La risposta sta nella geografia e nella storia più profonda. Taiwan è posta a pochi passi dalla Cina continentale, con lo Stretto di Formosa che, nel punto più stretto, misura poco più di 150 chilometri. Ci sono isolotti appartenenti a Taiwan, come Kinmen, a meno di dieci chilometri dalla bagnasciuga della Repubblica Popolare Cinese. È chiaro che, anche senza considerare i semiconduttori, Taiwan costituisce una barriera tattica e strategica. Senza conquistare l’isola, Pechino non può davvero uscire in mare aperto, non può liberarsi della presenza americana che l’imprigiona sulle coste. La flotta statunitense vigila, complica l’accesso della Cina al Pacifico, limita la proiezione della potenza cinese e ne ridicolizza le ambizioni imperiali.
C’è poi un elemento psicologico e simbolico.
Per un Paese che si racconta come il futuro dominatore del pianeta, non riuscire a reclamare un’isola di poco più di 23 milioni di abitanti, peraltro discendenti di coloni, significa disgregare la propria narrazione di grandezza. La Cina dice di voler dominare il futuro, ma come può farlo se non riesce a riprendersi Taiwan, terra di fronte al proprio cortile di casa? Secondo la dottrina ufficiale del Partito Comunista, Taiwan dovrà tornare a Pechino entro il 2049, centenario della rivoluzione maoista. Se sarà necessario, anche con la forza. Questo rende l’isola un nodo potenzialmente esplosivo, ben oltre la questione hi-tech.

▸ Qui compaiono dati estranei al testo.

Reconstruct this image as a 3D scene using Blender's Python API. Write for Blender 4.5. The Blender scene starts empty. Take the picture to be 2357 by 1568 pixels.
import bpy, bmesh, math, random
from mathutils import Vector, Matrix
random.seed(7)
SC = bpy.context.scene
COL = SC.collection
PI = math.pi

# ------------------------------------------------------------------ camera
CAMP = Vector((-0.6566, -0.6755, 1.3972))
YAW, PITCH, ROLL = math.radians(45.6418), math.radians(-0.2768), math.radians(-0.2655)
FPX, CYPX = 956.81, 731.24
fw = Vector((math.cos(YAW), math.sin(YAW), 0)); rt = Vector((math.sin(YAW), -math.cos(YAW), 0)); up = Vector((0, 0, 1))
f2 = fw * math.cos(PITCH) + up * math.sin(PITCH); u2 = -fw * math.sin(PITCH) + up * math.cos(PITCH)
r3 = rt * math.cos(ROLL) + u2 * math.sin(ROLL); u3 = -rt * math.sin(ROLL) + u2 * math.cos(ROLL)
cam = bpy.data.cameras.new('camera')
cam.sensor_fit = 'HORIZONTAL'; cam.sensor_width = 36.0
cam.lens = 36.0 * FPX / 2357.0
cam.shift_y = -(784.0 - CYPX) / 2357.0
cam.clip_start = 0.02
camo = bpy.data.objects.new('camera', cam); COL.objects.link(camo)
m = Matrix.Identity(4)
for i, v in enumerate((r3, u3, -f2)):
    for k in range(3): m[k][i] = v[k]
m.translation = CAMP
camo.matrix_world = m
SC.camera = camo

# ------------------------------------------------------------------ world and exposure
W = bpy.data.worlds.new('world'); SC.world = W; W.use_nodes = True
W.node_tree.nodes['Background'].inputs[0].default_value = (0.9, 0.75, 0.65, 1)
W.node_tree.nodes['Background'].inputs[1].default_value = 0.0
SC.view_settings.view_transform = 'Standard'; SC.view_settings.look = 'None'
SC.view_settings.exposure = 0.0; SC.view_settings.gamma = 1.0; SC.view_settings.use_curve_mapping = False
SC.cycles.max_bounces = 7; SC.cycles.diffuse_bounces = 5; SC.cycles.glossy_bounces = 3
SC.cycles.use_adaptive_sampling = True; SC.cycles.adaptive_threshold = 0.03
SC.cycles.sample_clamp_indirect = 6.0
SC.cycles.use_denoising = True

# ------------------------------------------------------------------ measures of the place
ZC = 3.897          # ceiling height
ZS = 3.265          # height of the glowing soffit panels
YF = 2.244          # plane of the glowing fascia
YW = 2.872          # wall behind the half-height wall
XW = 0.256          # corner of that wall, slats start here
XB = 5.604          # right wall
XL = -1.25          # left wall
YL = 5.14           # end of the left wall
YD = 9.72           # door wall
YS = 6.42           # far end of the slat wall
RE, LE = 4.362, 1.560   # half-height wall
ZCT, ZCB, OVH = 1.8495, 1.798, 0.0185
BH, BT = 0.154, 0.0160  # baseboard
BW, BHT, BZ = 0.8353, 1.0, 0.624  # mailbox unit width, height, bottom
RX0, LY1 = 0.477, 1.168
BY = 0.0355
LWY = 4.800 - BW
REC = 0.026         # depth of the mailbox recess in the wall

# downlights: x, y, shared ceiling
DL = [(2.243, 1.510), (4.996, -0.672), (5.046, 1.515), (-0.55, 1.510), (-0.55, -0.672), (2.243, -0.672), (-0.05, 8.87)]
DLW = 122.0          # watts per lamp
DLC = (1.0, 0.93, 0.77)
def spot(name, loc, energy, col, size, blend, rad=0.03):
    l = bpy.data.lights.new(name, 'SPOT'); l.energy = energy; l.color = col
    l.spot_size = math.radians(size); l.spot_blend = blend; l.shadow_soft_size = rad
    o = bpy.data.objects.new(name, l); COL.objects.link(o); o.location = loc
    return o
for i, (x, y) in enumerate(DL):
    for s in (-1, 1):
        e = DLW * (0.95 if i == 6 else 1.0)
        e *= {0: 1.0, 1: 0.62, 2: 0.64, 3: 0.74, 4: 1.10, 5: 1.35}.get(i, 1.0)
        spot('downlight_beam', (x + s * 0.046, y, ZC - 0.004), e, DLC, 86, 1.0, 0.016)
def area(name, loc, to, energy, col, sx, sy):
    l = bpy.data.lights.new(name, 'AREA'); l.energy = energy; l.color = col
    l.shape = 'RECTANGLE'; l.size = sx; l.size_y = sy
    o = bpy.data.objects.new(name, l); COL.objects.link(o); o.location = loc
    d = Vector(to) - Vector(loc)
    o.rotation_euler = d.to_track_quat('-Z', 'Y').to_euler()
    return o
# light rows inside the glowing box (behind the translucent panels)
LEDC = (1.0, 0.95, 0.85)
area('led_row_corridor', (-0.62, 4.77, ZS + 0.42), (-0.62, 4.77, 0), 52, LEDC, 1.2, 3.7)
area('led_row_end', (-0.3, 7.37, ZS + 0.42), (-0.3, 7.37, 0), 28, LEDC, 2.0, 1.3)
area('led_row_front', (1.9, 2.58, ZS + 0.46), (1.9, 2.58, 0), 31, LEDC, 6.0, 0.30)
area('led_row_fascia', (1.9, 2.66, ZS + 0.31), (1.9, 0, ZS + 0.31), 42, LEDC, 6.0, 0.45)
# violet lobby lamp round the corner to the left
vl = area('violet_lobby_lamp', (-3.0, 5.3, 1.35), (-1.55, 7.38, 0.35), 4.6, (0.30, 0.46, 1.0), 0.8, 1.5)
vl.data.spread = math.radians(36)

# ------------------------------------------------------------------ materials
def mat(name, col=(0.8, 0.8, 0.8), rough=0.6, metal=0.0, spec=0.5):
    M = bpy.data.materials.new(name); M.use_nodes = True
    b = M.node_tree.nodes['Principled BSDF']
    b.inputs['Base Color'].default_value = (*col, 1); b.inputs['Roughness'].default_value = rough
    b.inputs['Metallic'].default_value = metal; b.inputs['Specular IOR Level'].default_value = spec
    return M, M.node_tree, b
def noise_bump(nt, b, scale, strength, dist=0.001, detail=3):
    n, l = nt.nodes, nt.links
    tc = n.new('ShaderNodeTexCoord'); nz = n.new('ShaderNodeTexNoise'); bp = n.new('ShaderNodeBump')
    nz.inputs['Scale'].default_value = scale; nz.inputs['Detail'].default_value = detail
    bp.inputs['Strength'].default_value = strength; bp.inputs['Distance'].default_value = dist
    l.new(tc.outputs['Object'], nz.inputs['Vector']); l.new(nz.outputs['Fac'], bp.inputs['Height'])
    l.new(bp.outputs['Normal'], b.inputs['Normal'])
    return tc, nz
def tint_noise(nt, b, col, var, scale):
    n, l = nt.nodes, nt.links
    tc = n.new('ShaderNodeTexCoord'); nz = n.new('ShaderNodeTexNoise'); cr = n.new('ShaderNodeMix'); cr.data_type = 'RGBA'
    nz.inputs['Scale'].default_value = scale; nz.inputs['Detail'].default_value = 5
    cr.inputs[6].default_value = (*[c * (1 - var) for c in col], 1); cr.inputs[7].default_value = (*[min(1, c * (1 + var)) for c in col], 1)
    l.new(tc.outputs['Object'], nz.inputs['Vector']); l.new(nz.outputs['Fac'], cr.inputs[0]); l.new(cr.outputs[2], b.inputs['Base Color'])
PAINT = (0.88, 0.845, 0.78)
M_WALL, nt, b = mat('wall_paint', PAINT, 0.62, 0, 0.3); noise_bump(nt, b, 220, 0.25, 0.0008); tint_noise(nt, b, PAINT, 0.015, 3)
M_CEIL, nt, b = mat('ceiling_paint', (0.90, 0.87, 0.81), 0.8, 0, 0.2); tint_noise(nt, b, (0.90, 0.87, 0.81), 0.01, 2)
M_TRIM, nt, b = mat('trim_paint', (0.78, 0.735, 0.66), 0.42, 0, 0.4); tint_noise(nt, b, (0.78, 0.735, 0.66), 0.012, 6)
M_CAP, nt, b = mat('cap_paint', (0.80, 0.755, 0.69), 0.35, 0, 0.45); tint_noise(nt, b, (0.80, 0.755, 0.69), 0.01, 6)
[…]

Infine, c’è la questione demografica. La Cina invecchia troppo in fretta. Nei primi anni Settanta l’età media era di 19 anni e mezzo, oggi è di quasi 40 anni. Un popolo anziano non sostiene con la stessa coesione uno sforzo bellico enorme. Sopra i 40-41 anni di età media, la capacità di imbracciare una guerra di grande portata è limitata. Ciò rende i prossimi 10-15-20 anni i più pericolosi per Taiwan. Se un conflitto è destinato a scoppiare, la finestra temporale è questa. Dopo, la Cina sarebbe forse troppo “vecchia” per mantenere il consenso interno necessario a un conflitto di simili dimensioni. La stessa logica spinge gli Stati Uniti a tenere alta la guardia: la vera competizione, il vero scontro potenziale, si gioca lì, e Washington non può ignorarlo.